Saturday, June 2, 2012
f r e e
I feel the freest I've felt in years. I'm free from candy wrappers and
empty pints of ice cream laying around my apartment. I'm free from mood
swings and unexplained sadness. I'm free from the dilemma of stopping
at the store late at night on the way home. I'm free from shame and
guilt. I'm free from trying to fill uncomfortable feelings with sugar.
I'm free from the panic of not feeling full. I'm free from sneakiness.

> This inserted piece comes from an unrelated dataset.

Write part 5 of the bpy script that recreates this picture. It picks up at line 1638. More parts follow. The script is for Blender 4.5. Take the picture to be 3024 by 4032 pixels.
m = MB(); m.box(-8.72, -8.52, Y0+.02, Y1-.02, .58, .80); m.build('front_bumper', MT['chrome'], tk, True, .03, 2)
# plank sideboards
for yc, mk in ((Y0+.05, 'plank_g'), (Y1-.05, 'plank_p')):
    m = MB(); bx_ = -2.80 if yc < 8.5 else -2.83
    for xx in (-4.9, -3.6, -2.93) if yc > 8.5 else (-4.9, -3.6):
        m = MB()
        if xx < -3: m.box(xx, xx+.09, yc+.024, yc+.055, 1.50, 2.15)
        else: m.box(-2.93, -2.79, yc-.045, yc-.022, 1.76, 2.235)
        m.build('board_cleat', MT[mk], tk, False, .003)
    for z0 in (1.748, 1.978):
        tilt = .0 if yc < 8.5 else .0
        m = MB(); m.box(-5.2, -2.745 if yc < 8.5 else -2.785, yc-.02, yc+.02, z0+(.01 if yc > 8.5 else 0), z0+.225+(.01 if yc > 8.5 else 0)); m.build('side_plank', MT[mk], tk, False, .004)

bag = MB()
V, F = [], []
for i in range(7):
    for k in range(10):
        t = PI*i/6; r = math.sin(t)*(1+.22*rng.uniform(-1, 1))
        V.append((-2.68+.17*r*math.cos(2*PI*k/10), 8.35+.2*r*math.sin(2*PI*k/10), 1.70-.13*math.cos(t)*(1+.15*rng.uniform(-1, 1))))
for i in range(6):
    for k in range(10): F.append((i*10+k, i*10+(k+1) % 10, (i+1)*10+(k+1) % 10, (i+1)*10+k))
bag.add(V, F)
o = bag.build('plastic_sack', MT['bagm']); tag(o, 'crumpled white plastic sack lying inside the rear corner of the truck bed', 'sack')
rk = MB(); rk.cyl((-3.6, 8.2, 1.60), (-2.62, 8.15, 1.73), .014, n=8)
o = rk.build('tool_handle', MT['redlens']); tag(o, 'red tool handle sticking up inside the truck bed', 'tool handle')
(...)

I'm free from feeling slow and sluggish and tired. I'm free from feeling
self-conscious about who sees me eating what. I don't want to go back!
Ever!
Friday, June 1, 2012
Wednesday, May 30, 2012
Sunday, May 27, 2012
Four Weeks Down, the Rest of My Life To Go
I just got back from visiting Kathy in Bend. It was challenging at times, food-wise, for sure. When I go out of town on a trip or little getaway, it's usually been even more a time to indulge and make impulsive food decisions, because, hey, I'm on vacation, I deserve it. But there were no impulsive decisions this weekend. I think the biggest trigger was watching people walk around with lattes. I don't even feel like a latte does anything for me, it's just become this comfort thing. And I've gotten used to driving right by Starbucks on my way to work without getting grumpy. Or getting through a latte craving in the afternoon. But on this trip, a couple times, it was really difficult to not indulge. It helped immensely that Kathy was backing me up. She didn't drink coffee or booze, and didn't eat any sweets. She's pretty healthy anyway, but made an extra effort this weekend. She made me a delicious roasted chicken when I arrived, and for dinner the next night she found a place that had an awesome steak salad. We hiked around a few places, caught up and hung out in her cute new home. It was a great weekend. There are all these "firsts" that I'm having where I learn that as difficult as old habits are to break, I don't die when they change, in fact, I get better.